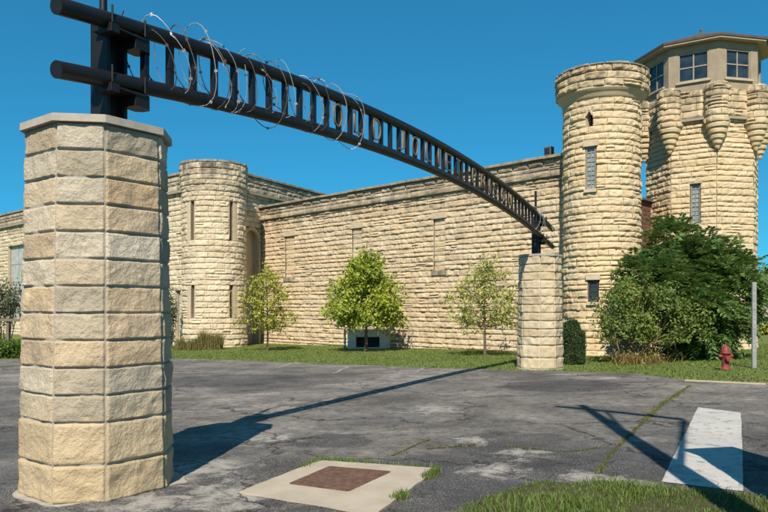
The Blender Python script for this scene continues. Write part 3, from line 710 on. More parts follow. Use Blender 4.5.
a = Acc(); u = -.15
while u < WL:
    L = rs.uniform(.8, 1.5); b = min(u + L, WL); j = rs.uniform(-.012, .012)
    a.obb((*(WP0 + WD * (u + b) / 2 + .7071 * .14), 7.965 + j), (*WD * ((b - u) / 2 - .006), 0), (.33, .33, 0), (0, 0, .06)); u = b
a.build('coping', M['weathered'], wall, bevel=.015)
# small lamp box on the wall head
u = wu(544.5); P, N = fw(np.array([u]), np.array([8.03])); P = P[0] + np.array((.25, .25, 0)); N = N[0]; R = np.array((*WD, 0))
lamp = thing('wall_lamp', P, 'small dark box lamp standing on the prison wall top', 'lamp')
Acc().obb(P + (0, 0, .30), R * .17, N * .14, (0, 0, .2)).build('housing', M['roofgrey'], lamp, bevel=.012)
Acc().tube([P + (0, 0, -.02), P + (0, 0, .11)], .04, 10).build('stem', M['roofgrey'], lamp)
Acc().obb(P + N * .145 + (0, 0, .31), R * .12, N * .012, (0, 0, .13)).build('lens', M['glass'], lamp)

# ------------------------------------------------------------------ round corner tower (right end of the wall)
CT = (at(601.5, 27.68), 27.68); RT = 1.45
ct = thing('corner_tower', (*CT, -.3), 'tall round limestone tower with crown at the right wall end', 'tower')
fl = lambda V: .10 * np.clip((1.2 - V) / 1.8, 0, 1)
fc = cyl(CT, RT, fl); vs = courses(-.7, 9.66, .245, .26)
def tower_hole(px0, px1, py0, py1, c, r, vs):
    a0, _, Y0 = ray_cyl(px0, c, r); a1, _, Y1 = ray_cyl(px1, c, r); Y = (Y0 + Y1) / 2
    return a0 * r, a1 * r, snap(vs, hz(py1, Y)), snap(vs, hz(py0, Y))
h1 = tower_hole(585.5, 596.5, 148, 191, CT, RT, vs); h2 = tower_hole(588, 598.8, 279, 303, CT, RT, vs); h3 = tower_hole(586, 593, 112, 124, CT, RT, vs)
a = Acc(); stones(a, fc, -math.pi * RT, math.pi * RT, vs, bw=(.28, .62), holes=(h1, h2, h3), vj=.5, gap=.001, freq=6., split=.05, n=(9, 8), relief=.072, seed=8, ew=.06)
a.build('shaft', [M['tower'], M['mortar']], ct)
for h_, nx, nz in ((h1, 2, 9), (h2, 3, 4)):
    a = Acc(); recess(a, fc, *h_, .2); rv = a.build('reveal', M['trim'], ct)
    window_unit(ct, fc, h_[0] + .03, h_[1] - .03, h_[2] + .03, h_[3] - .03, .12, nx, nz, M['frame'] if nz == 9 else M['darkframe'], M['glassblock'] if nz == 9 else M['glass'], .04, .022, True, surround=True)
a = Acc(); recess(a, fc, *h3, .45, 0, 1); a.build('loophole', [M['trim'], M['dark']], ct)
# pointed head over the loophole: two leaning stones
P, N = fc(np.array([(h3[0] + h3[1]) / 2]), np.array([h3[3]])); P, N = P[0], N[0]; R = np.array((-N[1], N[0], 0)); w = (h3[1] - h3[0]) / 2
a = Acc()
for s_ in (-1, 1): a.beam(P + R * w * 1.1 * s_ - N * .05 + np.array((0, 0, -.14)), P + R * .02 * s_ - N * .05 + np.array((0, 0, .10)), .2, .09, up=R)
a.build('pointed_head', M['trim'], ct, bevel=.01)
prof = [(RT + .02, 9.62), (RT + .08, 9.66), (RT + .10, 9.74), (RT + .17, 9.86), (RT + .26, 9.93), (RT + .275, 10.0), (RT - .1, 10.0)]
Acc().lathe(prof, (*CT, 0), 72).build('cove', M['farpillar'], ct, smooth=True)
fcr = cyl(CT, RT + .25, lambda V: .04 * (V - 10) / .9)
a = Acc(); stones(a, fcr, -math.pi * (RT + .25), math.pi * (RT + .25), np.array([10.0, 10.27, 10.55]), bw=(.4, .9), n=(10, 8), relief=.10, seed=9)
stones(a, fcr, -math.pi * (RT + .25), math.pi * (RT + .25), np.array([10.55, 10.80]), bw=(.35, .75), n=(9, 7), relief=.11, seed=10, gap=.012)
a.lathe([(RT + .24, 10.77), (0, 10.77)], (*CT, 0), 48, 1)
a.build('crown', [M['tower'], M['mortar']], ct)
a = Acc(); k = 0; an_ = 0
while an_ < 2 * math.pi - .1:
    w = rs.uniform(.22, .42); m_ = an_ + w / 2; hgt = rs.uniform(.06, .09); N = np.array((math.sin(m_), -math.cos(m_), 0)); R = np.array((-N[1], N[0], 0))
    a.obb(np.array((*CT, 10.80 + hgt / 2)) + N * (RT + .13), R * (w * (RT + .2) / 2 - .012), N * .22, (0, 0, hgt / 2), 0); an_ += w
a.build('capping', M['weathered'], ct, bevel=.03)

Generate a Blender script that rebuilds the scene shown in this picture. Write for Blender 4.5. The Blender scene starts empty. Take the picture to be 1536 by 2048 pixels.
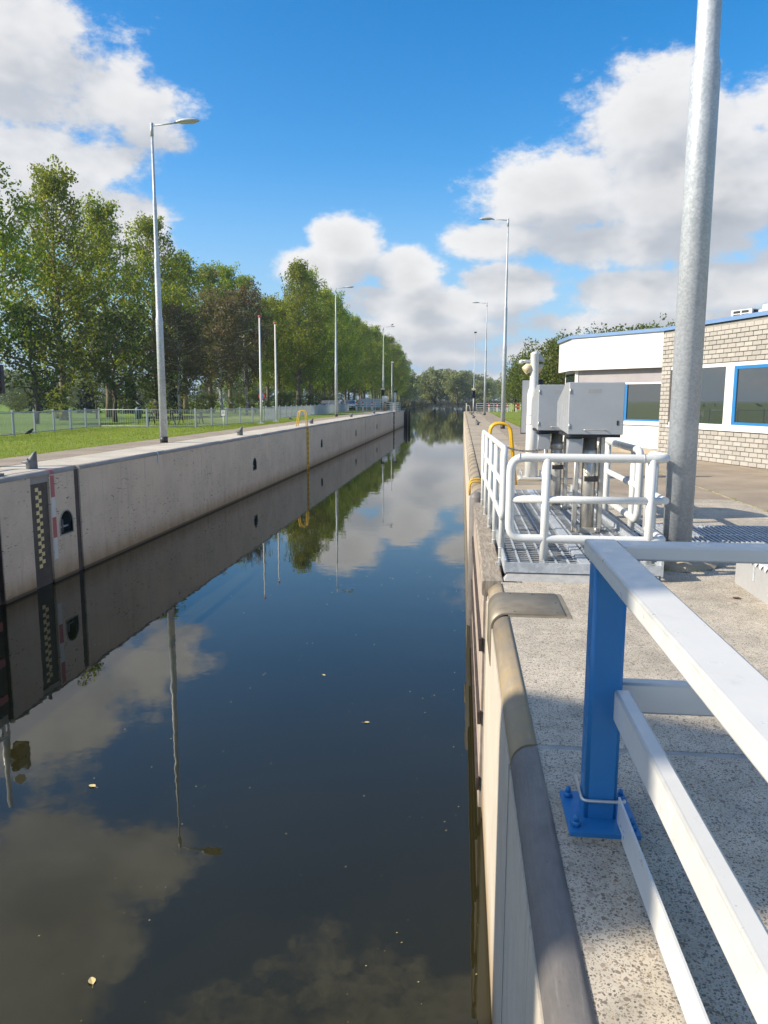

==============================

» **What is required**
Every entry must be written out exactly, with all pictures left out.

» **Response**
The Blender Python script for this scene continues. Write part 3, from line 710 on. More parts follow. Use Blender 4.5.
a = Acc(); u = -.15
while u < WL:
    L = rs.uniform(.8, 1.5); b = min(u + L, WL); j = rs.uniform(-.012, .012)
    a.obb((*(WP0 + WD * (u + b) / 2 + .7071 * .14), 7.965 + j), (*WD * ((b - u) / 2 - .006), 0), (.33, .33, 0), (0, 0, .06)); u = b
a.build('coping', M['weathered'], wall, bevel=.015)
# small lamp box on the wall head
u = wu(544.5); P, N = fw(np.array([u]), np.array([8.03])); P = P[0] + np.array((.25, .25, 0)); N = N[0]; R = np.array((*WD, 0))
lamp = thing('wall_lamp', P, 'small dark box lamp standing on the prison wall top', 'lamp')
Acc().obb(P + (0, 0, .30), R * .17, N * .14, (0, 0, .2)).build('housing', M['roofgrey'], lamp, bevel=.012)
Acc().tube([P + (0, 0, -.02), P + (0, 0, .11)], .04, 10).build('stem', M['roofgrey'], lamp)
Acc().obb(P + N * .145 + (0, 0, .31), R * .12, N * .012, (0, 0, .13)).build('lens', M['glass'], lamp)

# ------------------------------------------------------------------ round corner tower (right end of the wall)
CT = (at(601.5, 27.68), 27.68); RT = 1.45
ct = thing('corner_tower', (*CT, -.3), 'tall round limestone tower with crown at the right wall end', 'tower')
fl = lambda V: .10 * np.clip((1.2 - V) / 1.8, 0, 1)
fc = cyl(CT, RT, fl); vs = courses(-.7, 9.66, .245, .26)
def tower_hole(px0, px1, py0, py1, c, r, vs):
    a0, _, Y0 = ray_cyl(px0, c, r); a1, _, Y1 = ray_cyl(px1, c, r); Y = (Y0 + Y1) / 2
    return a0 * r, a1 * r, snap(vs, hz(py1, Y)), snap(vs, hz(py0, Y))
h1 = tower_hole(585.5, 596.5, 148, 191, CT, RT, vs); h2 = tower_hole(588, 598.8, 279, 303, CT, RT, vs); h3 = tower_hole(586, 593, 112, 124, CT, RT, vs)
a = Acc(); stones(a, fc, -math.pi * RT, math.pi * RT, vs, bw=(.28, .62), holes=(h1, h2, h3), vj=.5, gap=.001, freq=6., split=.05, n=(9, 8), relief=.072, seed=8, ew=.06)
a.build('shaft', [M['tower'], M['mortar']], ct)
for h_, nx, nz in ((h1, 2, 9), (h2, 3, 4)):
    a = Acc(); recess(a, fc, *h_, .2); rv = a.build('reveal', M['trim'], ct)
    window_unit(ct, fc, h_[0] + .03, h_[1] - .03, h_[2] + .03, h_[3] - .03, .12, nx, nz, M['frame'] if nz == 9 else M['darkframe'], M['glassblock'] if nz == 9 else M['glass'], .04, .022, True, surround=True)
a = Acc(); recess(a, fc, *h3, .45, 0, 1); a.build('loophole', [M['trim'], M['dark']], ct)
# pointed head over the loophole: two leaning stones
P, N = fc(np.array([(h3[0] + h3[1]) / 2]), np.array([h3[3]])); P, N = P[0], N[0]; R = np.array((-N[1], N[0], 0)); w = (h3[1] - h3[0]) / 2
a = Acc()
for s_ in (-1, 1): a.beam(P + R * w * 1.1 * s_ - N * .05 + np.array((0, 0, -.14)), P + R * .02 * s_ - N * .05 + np.array((0, 0, .10)), .2, .09, up=R)
a.build('pointed_head', M['trim'], ct, bevel=.01)
prof = [(RT + .02, 9.62), (RT + .08, 9.66), (RT + .10, 9.74), (RT + .17, 9.86), (RT + .26, 9.93), (RT + .275, 10.0), (RT - .1, 10.0)]
Acc().lathe(prof, (*CT, 0), 72).build('cove', M['farpillar'], ct, smooth=True)
fcr = cyl(CT, RT + .25, lambda V: .04 * (V - 10) / .9)
a = Acc(); stones(a, fcr, -math.pi * (RT + .25), math.pi * (RT + .25), np.array([10.0, 10.27, 10.55]), bw=(.4, .9), n=(10, 8), relief=.10, seed=9)
stones(a, fcr, -math.pi * (RT + .25), math.pi * (RT + .25), np.array([10.55, 10.80]), bw=(.35, .75), n=(9, 7), relief=.11, seed=10, gap=.012)
a.lathe([(RT + .24, 10.77), (0, 10.77)], (*CT, 0), 48, 1)
a.build('crown', [M['tower'], M['mortar']], ct)
a = Acc(); k = 0; an_ = 0
while an_ < 2 * math.pi - .1:
    w = rs.uniform(.22, .42); m_ = an_ + w / 2; hgt = rs.uniform(.06, .09); N = np.array((math.sin(m_), -math.cos(m_), 0)); R = np.array((-N[1], N[0], 0))
    a.obb(np.array((*CT, 10.80 + hgt / 2)) + N * (RT + .13), R * (w * (RT + .2) / 2 - .012), N * .22, (0, 0, hgt / 2), 0); an_ += w
a.build('capping', M['weathered'], ct, bevel=.03)

Generate a Blender script that rebuilds the scene shown in this picture. Write for Blender 4.5. The Blender scene starts empty. Take the picture to be 1536 by 2048 pixels.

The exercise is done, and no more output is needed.